Opinion: How not to decide the future of the Boulder airport

For Thursday night the city council scheduled consideration of this motion regarding legal action about the future of the airport: “Motion to authorize the city attorney to initiate and pursue litigation against the United States of America, the Federal Aviation Administration, and Michael G. Whitaker in his official capacity as Administrator of the Federal Aviation Administration, to obtain a judicial determination of the duration of the city’s obligation to continue operating the Boulder Municipal Airport.” Since I’m writing this prior to the council meeting, I cannot comment on the outcome, though I suspect it will be rubber-stamped.

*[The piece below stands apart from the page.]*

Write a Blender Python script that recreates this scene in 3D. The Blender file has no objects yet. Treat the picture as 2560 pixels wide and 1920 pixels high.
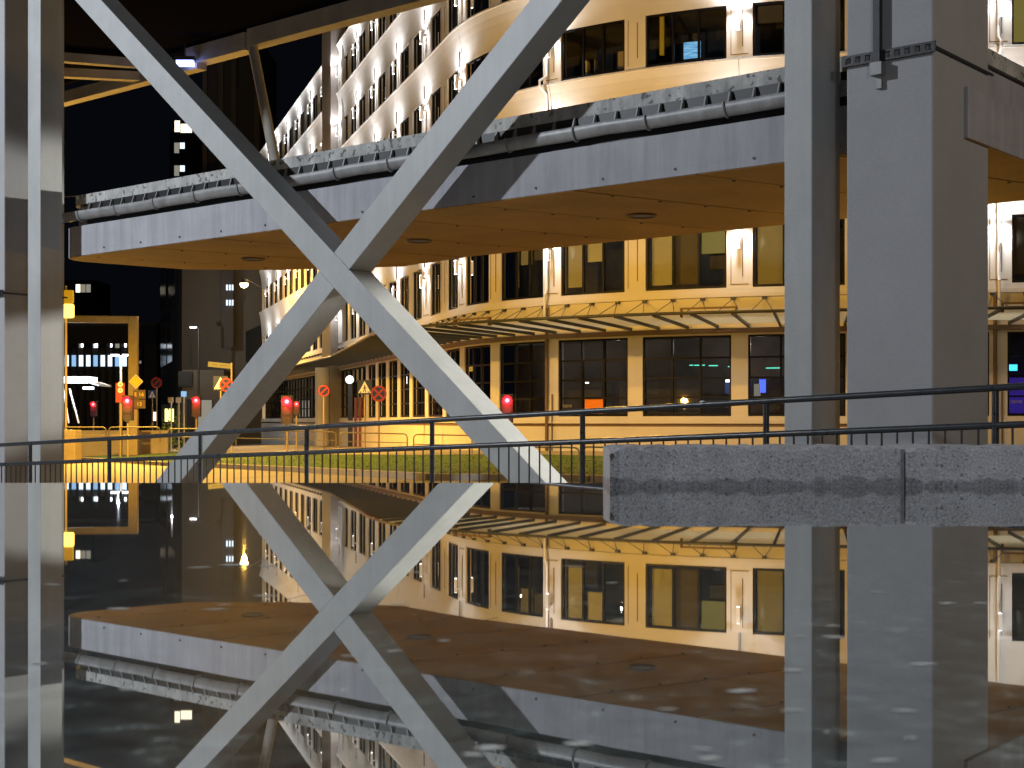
import bpy, math, random
from mathutils import Vector, Matrix
R = random.Random(7)
S = bpy.context.scene
COL = S.collection
rad = math.radians

# ------------------------------------------------------------------ camera, sky, lamps, exposure
F, HX, HY = 3500.0, 1280.0, 1051.0          # focal length and horizon, in pixels of the 2560-wide photograph
cam_d = bpy.data.cameras.new('camera'); cam = bpy.data.objects.new('camera', cam_d); COL.objects.link(cam)
cam.location = (0, 0, 0); cam.rotation_euler = (rad(90), 0, 0)
cam_d.sensor_width = 36; cam_d.lens = 36 * F / 2560; cam_d.shift_y = (HY - 960) / 2560
cam_d.clip_start = 0.05; cam_d.clip_end = 900
cam_d.dof.use_dof = True; cam_d.dof.focus_distance = 22; cam_d.dof.aperture_fstop = 11.0
S.camera = cam
W = bpy.data.worlds.new('World'); S.world = W; W.use_nodes = True
bg = W.node_tree.nodes['Background']; bg.inputs['Color'].default_value = (0.5, 0.62, 1.0, 1); bg.inputs['Strength'].default_value = 0.0035
S.view_settings.view_transform = 'Standard'; S.view_settings.look = 'None'; S.view_settings.exposure = 0.0; S.view_settings.gamma = 1.0
S.cycles.use_denoising = True
S.cycles.max_bounces = 7; S.cycles.diffuse_bounces = 4; S.cycles.glossy_bounces = 4; S.cycles.transparent_max_bounces = 8
S.cycles.sample_clamp_indirect = 4.0; S.cycles.caustics_reflective = False; S.cycles.caustics_refractive = False

SODIUM = (1.0, 0.53, 0.075); COOL = (0.86, 0.92, 1.0); NEUTRAL = (1.0, 0.98, 0.90); UPLIGHT = (0.93, 0.95, 1.0)
# lamps of the place and added fills: (position, watts, colour, radius); their housings are built below
SODIUM_LAMPS = [((-17.6, 92.0, 8.9), 6800, 0), ((-16.0, 58.0, 8.0), 27000, 162), ((2.2, 37.0, 7.4), 2250, 0), ((12.5, 33.0, 7.6), 600, 0), ((-8.0, 40.0, 6.3), 5000, 0)]  # the last is a hidden lamp added to brighten the road
LOW_FILLS = [((5.95, 21.0, 0.6), 420), ((-10.4, 29.5, 0.7), 1500)]  # added fill lamps hidden behind the columns, to light the soffit orange
COOL_LAMP = ((-14.5, 11.0, 8.4), 7400)
BACK_LAMP = ((8.55, 18.3, 3.4), 14500)
SIDE_FILL = ((10.0, 7.5, 4.0), 420)  # unseen fill added for the dark side of the right column
POOL_FILL = ((2.2, -2.5, 2.9), 1000)  # unseen fill added to light the granite blocks

# ------------------------------------------------------------------ helpers
def link(o): COL.objects.link(o); return o
def tag(o, label=None, cat=None, group=None, kind=None):
    if label: o['label'] = label
    if cat: o['category'] = cat
    if group: o['group'] = group
    if kind: o['kind'] = kind
    return o
def thing(name, loc, label, cat, group=None):
    o = bpy.data.objects.new(name, None); o.empty_display_size = 0.3; o.location = loc; link(o)
    return tag(o, label, cat, group)
def at(x, y, Y): return Vector(((x - HX) / F * Y, Y, (HY - y) / F * Y))
def root_of(o):
    while o.parent: o = o.parent
    return o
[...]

When I saw this motion announced on Monday, I was baffled. First, the city attorney had already filed the lawsuit on Friday, July 26, almost two weeks ago, per the lawsuit’s signature page. And the city has asserted that the city attorney has the authority to file this on her own. So why is the council now, after the fact, claiming to be “authorizing the city attorney to initiate” this legal action? Second, the Motion’s even-handed language “to obtain a judicial determination of the duration of the city’s obligation to continue operating the Boulder Municipal Airport” is nothing like the strong language in the already-filed lawsuit, which asserts that the city has the unilateral right to close the airport when certain agreements with the FAA expire around 2042. Third, the Agenda item asserts that there has been no “Public Feedback.” But I pointed out these issues to the Council and staff early Monday afternoon, almost immediately after this became public. What is going on? 

Whether the city has the authority to close the airport will no doubt have to be litigated. So, I thought it would be worth my time to review some of the agreements with the FAA to see if they all had definitive expiration dates. The early ones did require the City to agree to operate for 20 years in exchange for funds provided. But the 1991 agreement does not appear to have a time limit, possibly reflecting changes in federal law that allegedly require continued operation. I could not find such assertions in the actual document, but they may be buried in the many attachments.

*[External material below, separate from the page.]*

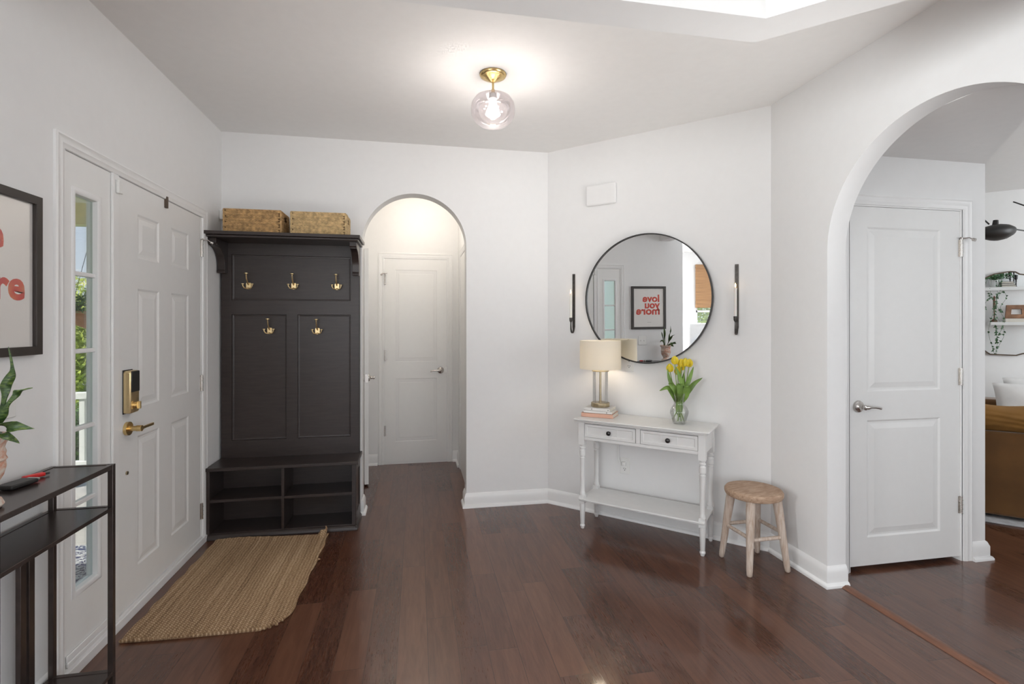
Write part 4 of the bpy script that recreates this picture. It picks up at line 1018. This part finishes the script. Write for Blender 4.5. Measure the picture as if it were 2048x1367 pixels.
mb().box(-.3, 2.6, 0, .85, .05, .42).build('seat_base', 'velvet', s2, bevel=.03, seg=3)
mb().box(-.3, 2.6, .65, .88, .05, .66).build('back', 'velvet', s2, bevel=.03, seg=3)
for (dd, nn, lab, ww, tz) in ((1.50, 6.34, 'white linen pillow leaning in front of the other white pillow', .62, .635), (1.62, 6.50, 'rear white linen pillow on the far sofa section', .66, .675)):
    t = dthing('white_pillow', lab, 'pillow', dd, nn, tz, 'white pillows on the far sofa'); t.rotation_euler = (math.radians(-14), 0, ANG)
    pillow(mb(), ww, .44, .13).build('pillow_body', 'linen', t, smooth=True)
rw = mb(); rw.T = Matrix.Translation((*dn(0, 0), 0)); dbox(rw, .38, 3.3, 4.80, 6.1, 0, .010); tag(rw.build('area_rug', 'rugwhite', bevel=.004), 'pale grey area rug under the mustard sofa', 'rug')

# scalloped mirror on the far wall
sm = dthing('scalloped_mirror', 'bronze framed mirror with notched corners on the living room wall', 'mirror', 1.37, 6.975, 1.51)
pts = [(-.09, -.425), (.105, -.430), (.15, -.412), (.19, -.402), (.235, -.36), (.245, -.30), (.245, .30), (.235, .345), (.19, .375), (.13, .388), (.10, .412), (.06, .418), (-.06, .398), (-.105, .375), (-.145, .352), (-.20, .335), (-.235, .28), (-.235, -.30), (-.20, -.355), (-.15, -.37), (-.12, -.400)]
m = mb().sweep([(0, 0), (.010, 0), (.010, -.022), (0, -.022)], pts, lambda p, q, h: (p, h, q), closed=True); m.build('frame', 'bronze', sm, smooth=True)
mb().prism(pts, lambda p, q, h: (p, h, q), -.004, -.010).build('mirror_glass', 'mirror', sm)

# shelves on the facing wall (their reflection shows in that mirror); local x runs along the wall, y away from the wall
def vd(px_): r = (px_-1024)/1010.0; s_, c_ = math.sin(YAW), math.cos(YAW); v = Vector((s_+c_*r, c_-s_*r)); return v.dot(D_)/v.dot(N_)
NV = 2*6.968-4.42      # virtual distance of the shelf contents
def vx(px_): return vd(px_)*NV
def vzz(y_): return 1.39+(649-y_)/1010.0*(NV/1.383)
def fw_thing(name, label, cat, px_, y_, nn=4.42, group=None): return thing(name, label, cat, (*dn(vx(px_), nn), vzz(y_)), ANG, group=group)
for (xa, xb, y_, lab) in ((1955, 2075, 573.5, 'upper white floating shelf reflected in the scalloped mirror'), (1977.5, 2075, 643.5, 'lower white floating shelf reflected in the scalloped mirror')):
    t = thing('floating_shelf', lab, 'shelf', (*dn(vx(xa), 4.30), vzz(y_)), ANG, group='white floating shelves in the living room')
    mb().box(0, vx(xb)-vx(xa), 0, .22, -.045, 0).build('board', 'whitewood', t, bevel=.002)
for px_, h_, lab in ((2020, .215, 'black candlestick beside the stacked books on the upper shelf'), (2027.5, .260, 'tallest black candlestick on the upper shelf'), (2033.5, .165, 'shortest black candlestick on the upper shelf')):
    t = fw_thing('candlestick', lab, 'candlestick', px_, 573.4, 4.42 if h_ > .2 else 4.38, 'black candlesticks on the upper shelf')
    mb().lathe([(0, 0), (.019, 0), (.017, .006), (.007, .012), (.006, h_*.45), (.011, h_*.5), (.006, h_*.55), (.007, h_-.07), (.016, h_-.055), (.020, h_), (.016, h_), (.012, h_-.04), (0, h_-.045)], 16).build('stick_body', 'blackmatte', t, smooth=True)
for k in range(3):
    t = fw_thing('shelf_book', ('bottom', 'middle', 'top')[k]+' dark book of the stack on the upper shelf', 'book', 2001, 573.4, 4.36, 'dark books on the upper shelf')
    t.location.z += k*.025; mb().box(0, .145-.01*k, 0, .12, 0, .004).box(0, .145-.01*k, 0, .12, .020, .024).box(0, .145-.01*k, 0, .004, .0, .024).build('cover', 'covergrey', t)
    mb().box(.003, .14-.01*k, .004, .117, .004, .020).build('pages', 'page', t)
for k in range(2):
    t = fw_thing('shelf_book', ('bottom', 'top')[k]+' pale book of the stack on the lower shelf', 'book', 2008, 643.3, 4.35, 'pale books on the lower shelf')
    t.location.z += k*.023; mb().box(0, .24, 0, .14, 0, .003).box(0, .24, 0, .14, .019, .022).box(0, .24, 0, .003, 0, .022).build('cover', 'coverwhite', t)
    mb().box(.003, .237, .003, .137, .003, .019).build('pages', 'page', t)
bf = fw_thing('carved_box_frame', 'brown carved box frame with small picture on the pale books', 'picture frame', 2010.5, 636.6, 4.38)
m = mb().sweep([(0, 0), (0, .03), (-.055, .03), (-.06, 0)], [(0, 0), (.013, .185), (.215, .185), (.228, 0)], lambda p, q, h: (p, h, q), closed=True); m.build('frame', 'framewood', bf, bevel=.002)
mb().box(.04, .19, .004, .012, .04, .145).build('picture', 'linen', bf)
tv = fw_thing('spindle_candlestick', 'dark wooden spindle standing on the lower shelf', 'candlestick', 1989, 643.3, 4.40)
mb().lathe([(0, 0), (.034, 0), (.032, .02), (.02, .035), (.007, .045), (.006, .19), (.014, .2), (.012, .34), (.006, .36), (0, .36)], 16).build('stick_body', 'brownwood', tv, smooth=True)
iv = fw_thing('trailing_ivy', 'trailing green ivy spilling from the upper shelf across both shelves', 'potted plant', 1989, 573.4, 4.40)
mb().lathe([(0, 0), (.045, 0), (.06, .10), (.055, .10), (.04, .01), (0, .01)], 20).build('pot', 'whitewood', iv, smooth=True)
m = mb(); ms = mb(); rnd = random.Random(5)
def ileaf(p, s_):
    d = Vector((rnd.gauss(0, 1), rnd.gauss(0, .6), rnd.gauss(-.3, .7))).normalized(); w_ = d.cross(Vector((rnd.gauss(0, .3), 1, 0))).normalized()
    m.add([p-d*s_*.2, p+w_*s_*.42, p+d*s_, p-w_*s_*.42], [(0, 1, 2, 3)])
for i in range(230):
    ileaf(Vector((rnd.gauss(0, .07), rnd.gauss(.03, .045), .12+rnd.random()*.13)), .032)
for (x0, dz, n_, wob) in ((-.05, -.9, 22, .03), (.0, -1.0, 60, .012), (.04, -.78, 20, .04), (.075, -.35, 12, .03), (-.09, -.3, 10, .03), (.03, -.95, 12, .05)):
    P = [Vector((x0+wob*math.sin(k*.8+x0*40), .10+.02*math.sin(k), .10+(dz-.10)*k/12)) for k in range(13)]; P[0] = Vector((x0*.4, 0, .11)); P[1] = Vector((x0*.8, .07, .14))
    ms.tube(P, .0016, 5)
    for k in range(n_): a = rnd.random()*12; b = int(a); ileaf(P[min(b, 12)].lerp(P[min(b+1, 12)], a-b), .030)
m.build('foliage', 'ivy', iv); ms.build('vine_stems', 'ivy', iv)

# multi-arm black ceiling lamp
ar = thing('three_arm_ceiling_lamp', 'black ceiling lamp with an oval metal shade hanging in the living room', 'ceiling light', (5.30, 3.36, CH))
mb().lathe([(0, 0), (.05, 0), (.05, -.02), (.01, -.03), (0, -.03)], 24).build('ceiling_mount', 'blackmatte', ar, smooth=True)
L0 = Vector((5.30, 3.36, CH))
def rel(x, y, z): return Vector((x, y, z))-L0
mb().tube([(0, 0, -.02), (0, 0, -.42)], .008, 10).build('drop_rod', 'blackmatte', ar, smooth=True)
mb().tube([(0, 0, -.42), rel(5.18, 3.40, 2.176), rel(4.985, 3.432, 2.205)], .006, 8).build('arm', 'blackmatte', ar, smooth=True)
mb().tube([rel(4.70, 3.49, 2.33), rel(4.79, 3.47, 2.245)], .006, 8).tube([(0, 0, -.42), (.35, -.2, -.30)], .006, 8).tube([(0, 0, -.42), (.1, .35, -.22)], .006, 8).build('arm', 'blackmatte', ar, smooth=True)
m = mb(); c = rel(4.855, 3.455, 2.185); th_ = math.atan2(-.186, .9826)
prof = [(-.165, .0), (-.15, .028), (-.10, .052), (-.04, .066), (0, .070), (.05, .064), (.10, .045), (.135, .022), (.142, .006)]
m.T = Matrix.Translation(c) @ Matrix.Rotation(th_, 4, 'Z') @ Matrix.Rotation(math.radians(-4), 4, 'Y')
ring = []
for xx, hh in prof:
    ring += [(xx, hh*1.5*math.cos(a), (hh*(.85 if math.sin(a) > 0 else 1.15))*math.sin(a)) for a in [2*PI*j/20 for j in range(20)]]
fs = [(i*20+j, i*20+(j+1) % 20, (i+1)*20+(j+1) % 20, (i+1)*20+j) for i in range(len(prof)-1) for j in range(20)] + [tuple((len(prof)-1)*20+j for j in range(20))]
m.add(ring, fs); m.build('oval_shade', 'blackmatte', ar, smooth=True)
m = mb(); m.T = Matrix.Translation(c+Vector((-.02, 0, .06))); m.cyl((0, 0, -.01), (.005, 0, .032), .022, .018, 16); m.build('swivel_knob', 'black', ar, smooth=True)

# ------------------------------------------------------------------ dining room things seen in the round mirror
bs = thing('bamboo_shade', 'brown bamboo roman shade on the dining room window', 'window shade', (-4.585, -1.64, 1.62), PI/2)
mb().box(0, .90, -.03, -.015, .10, .86).box(0, .90, -.045, -.012, 0, .14).box(0, .90, -.05, -.01, .80, .88).build('slats', 'bamboo', bs, bevel=.004)
wp_ = thing('white_framed_print', 'white framed botanical print on the dining room wall', 'picture frame', (-4.60, -.56, 1.55), PI/2)
m = mb().sweep([(0, 0), (0, -.03), (-.03, -.03), (-.03, 0)], [(0, 0), (0, .60), (.46, .60), (.46, 0)], lambda p, q, h: (p, h, q), closed=True); m.build('frame', 'extwhite', wp_)
mb().box(.02, .44, -.012, -.004, .02, .58).build('paper', 'linen', wp_); m = mb()
for i in range(7): m.ball((.22+.03*math.sin(i*2), -.013, .16+i*.045), (.018, .002, .012), 8, 6)
m.build('drawing', 'dark', wp_)
sb = thing('high_back_bench', 'white high-backed bench in the dining room', 'bench', (-3.1, -.95, 0), PI/2)
mb().box(-.2, 1.2, 0, .10, 0, 1.33).build('back', 'whitewood', sb, bevel=.02); mb().box(-.2, 1.2, -.45, 0, .38, .5).build('seat', 'bluefab', sb, bevel=.03)
mb().box(-.2, 1.2, -.43, 0, 0, .38).build('base', 'whitewood', sb, bevel=.01)
mb().box(-.1, 1.1, -.10, 0, .5, 1.06).build('cushion', 'bluefab', sb, bevel=.04)
dc = thing('dining_chair', 'brown wooden chair with rounded back in the dining room', 'chair', (-1.95, .62, 0), math.radians(200))
for x in (-.2, .2):
    for y in (-.19, .19): mb().cyl((x, y, 0), (x*.9, y*.9, .45), .014, .018, 10).build('leg', 'brownwood', dc, smooth=True)
mb().box(-.22, .22, -.21, .21, .44, .47).build('seat', 'brownwood', dc, bevel=.015, seg=3)
mb().prism([(-.2, .50), (.2, .50), (.22, .80), (.18, .98), (.08, 1.08), (-.08, 1.08), (-.18, .98), (-.22, .80)], lambda p, q, h: (p, h, q), .18, .205).build('backrest', 'brownwood', dc, bevel=.006)
for x in (-.19, .19): mb().box(x-.012, x+.012, .18, .2, .44, .6).build('back_post', 'brownwood', dc)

The city’s lawsuit reflects this uncertainty by arguing that the land bought pursuant to this agreement was only a “temporary construction easement” bought for a minimal amount, around $5,000. But based on the FAA’s communications to the city, the FAA seems very intent in asserting its authority to keep the airport in operation. We’ll see how the courts decide. This will no doubt cost us a lot of money, and I would not bet on the city beating the FAA.

There are some serious policy and financial concerns with trying to turn the airport into housing. The financial ones are pretty obvious: likely having to pay the FAA market value for the land at the time the airport is closed (its market value is well over $100 million now, and will be way higher by 2042); having to run the airport for almost 20 years without any FAA funding (over $40 million); buying and constructing a new site for MedEvac helicopters; mitigating environmental issues (including those related to decades of leaded fuel use); etc.

Since the airport will continue to run for many years longer no matter what, how about converting to unleaded fuel ASAP? Irrespective of how all this plays out, that would be a significant environmental improvement that we all could applaud. Unfortunately, we won’t applaud the possibility that closing the airport could allow more noisy overflights from DIA, JeffCo, etc., because the current “safety bubble” will be gone.

Finally, what is the point of continuing to add more and more and more housing? I pointed out in my last column that increasing housing supply won’t cause prices to drop; demand is simply too great. (Note to council: Strengthening our currently inadequate affordable housing requirements and weak development impact fees would help way more.) 

Besides, our streets are rapidly degrading toward gridlock: In the last few days, I have seen northbound traffic backed up on Broadway from Arapahoe to University, so many people turning left from southbound Broadway onto eastbound Baseline that Broadway was blocked, and cars jamming U.S. 36 coming into town backed up almost all the way to Table Mesa. 

One-third of our water supply is threatened by the Colorado River drought. Our Open Space trails are overrun, and parking lots overfull. Why can’t we acknowledge that we already have more people than we can handle?